Northern Arctic Federal University has hosted a seminar on additive technologies in the framework of the international project “I2P: From Idea to Printing of Metal Products” funded by Kolarctic CBC programme.

The workshop entitled “Opportunities and Prospects of 3D Printing in Manufacturing” was conducted in a hybrid format and gathered representatives of national and local businesses, as well as experts, researchers and master’s students from NArFU. The seminar was held as a follow-up to a major international workshop hosted by Luleå University of Technology (Sweden) in October 2020.

The seminar opened with a welcoming address from Natalia Sluzova, NArFU Vice-Rector for Digitalization and “Digital Arctiс” Project Director. “Economic breakthrough requires new approaches, and additive technologies have already become our reality”, stated Natalia Sluzova.

According to Director of NArFU Higher School of Engineering Sergey Aksyonov, additive technologies are being actively introduced into production processes but it still remains challenging to perfect the technology and produce items with certain specific features.

Lyubov Zarubina, NArFU Deputy Vice-Rector for International Cooperation and Information Policy, highlighted the importance of international cooperation as a tool for innovation exchange and the integration of knowledge into the global scientific landscape.

Among the speakers from the university’s side were experts from the Higher School of Engineering and the Higher School of Automated Systems and Information Technologies. The researchers presented the theoretical foundations of additive technologies and talked about the challenges related to the structural composition of 3D-printed metal products as well as the pros and cons of additive manufacturing. Maxim Zakharov, a member of the project’s team of experts, explained the advantages and drawbacks of additive technologies. One of the key

positives is the freedom to choose the shape of the potential item. Another benefit is the efficient use of materials: the powder is poured and solidified in layers. However, one of the challenges of additive manufacturing is that it is often difficult to ascertain the technical properties of the finished product before printing.
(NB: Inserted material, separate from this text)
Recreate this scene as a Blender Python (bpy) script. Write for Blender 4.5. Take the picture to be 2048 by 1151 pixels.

Alexey Prokhorov, the project’s thematic coordinator, noted that the main problem associated with 3D-printed items consists in the emergence of cracks, oxidation marks and pores. That is why investigating heat treating processes and minimizing defects remain one of the project’s key tasks.

In conclusion of the seminar, another member of the project’s expert team Evgeny Khaimin introduced a digital collaboration platform developed under the I2P project and aimed at enhancing cross-border network cooperation between business partners from Sweden, Norway, Finland and Northern Russia. The platform will facilitate the capacity building of SMEs introducing cutting-edge additive technologies as well as help universities more fully and effectively utilize their scientific potential.
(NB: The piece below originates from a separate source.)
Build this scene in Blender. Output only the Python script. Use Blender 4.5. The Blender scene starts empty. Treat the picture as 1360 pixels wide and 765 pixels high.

The seminar generated great interest and was followed by a stimulating discussion resulting in a decision to continue collaboration between NArFU expert team and the representatives of Zvyozdochka, where a new metal 3D-printer is currently being tested. Another welcome outcome is the opportunity for NArFU experts to conduct research focused on addressing the practical aspects and generating business ideas for the regional enterprises.